Addressing a conference in Germany on May 5, 2001, Lyndon LaRouche sketched a bold vision of the role of maglev centred development corridors in transforming the Eurasian continent, a concept which is equally applicable to our own vast, under-settled and undeveloped country:

“This is not railroads, this is not Silk Roads, these are corridors of development, which run a range of, let’s say, up to 100 kilometres in width, from the Atlantic to the Pacific, going in various directions. Along these routes, as we did in the United States with the transcontinental railroad, the area on either side of the transportation axis becomes immediately, in and of itself, a sustainable area of economic development. By that means, you can branch out from the main corridors into subsidiary corridors of development and capture the area. If we can make that kind of link, one interesting kind of change occurs immediately....

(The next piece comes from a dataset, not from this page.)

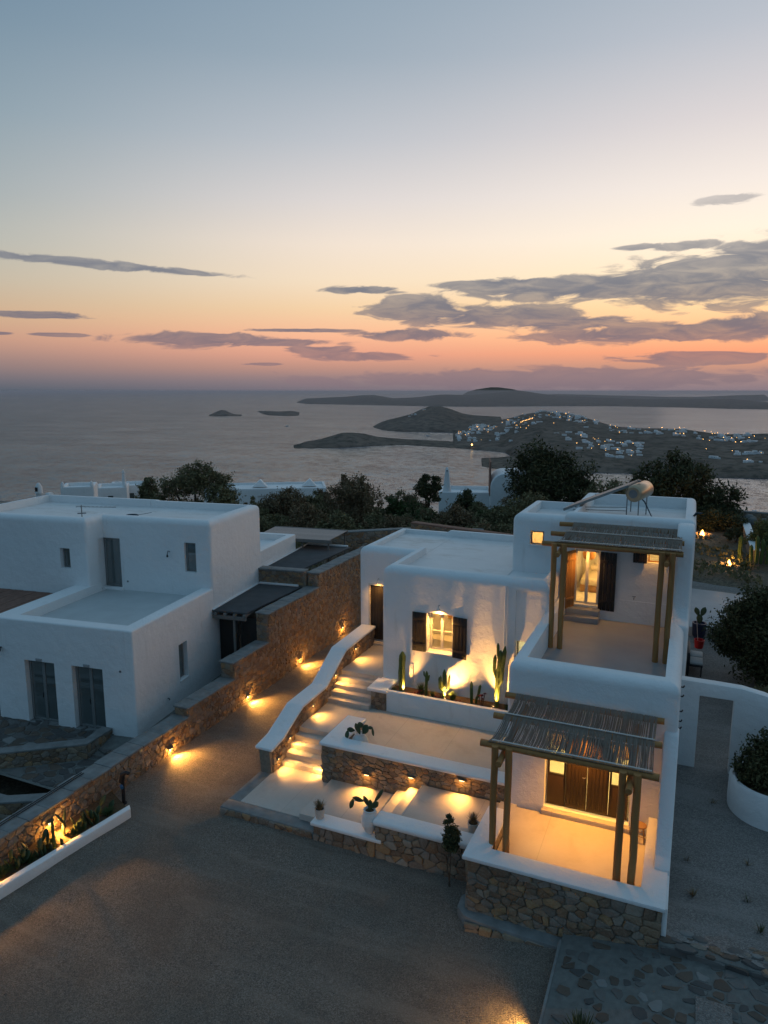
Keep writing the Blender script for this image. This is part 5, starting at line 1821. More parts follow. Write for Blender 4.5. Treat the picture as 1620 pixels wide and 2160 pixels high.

“Take transportation alone. People who don’t think, think that ocean freight is the cheapest way to move freight. That is not true. The cheapest way is across land, but not by truck; trucks running up and down the highway tell you that the economy is being dismantled. It costs too much, it’s intrinsically bad. Railways are much better. Integrated transport systems, featuring railways, especially magnetic levitation systems, are excellent. Magnetic levitation systems move passengers more rapidly, but those same systems for moving freight, that is really a wonder. That’s where the payoff comes. If you can move freight from Rotterdam to Tokyo at an average rate of 300 kilometers per hour, without much stopping along the way, and if for every 100 km of motion across that route, you are generating the creation of wealth through production as a result of the existence of that corridor, then the cost of moving freight from Rotterdam to Tokyo is less than zero. What ocean freight can do that? Did you ever see a large supercargo ship producing wealth while travelling across the ocean? And at what speed?

“Therefore, we have come to a turning point in technology, where the development of the internal land-mass of the world and the great typical frontier is Central and North Asia. That is the greatest single opportunity before all mankind for development.”


The railroads of the Eurasian Land-Bridge will not merely be transport systems, but 100 km wide “development corridors”, encompassing oil and gas pipelines, communications networks, superhighways, agro-industrial complexes and new cities—precisely the way Prof. Endersbee’s Asian Express and Ring Rail proposals should function for Australia.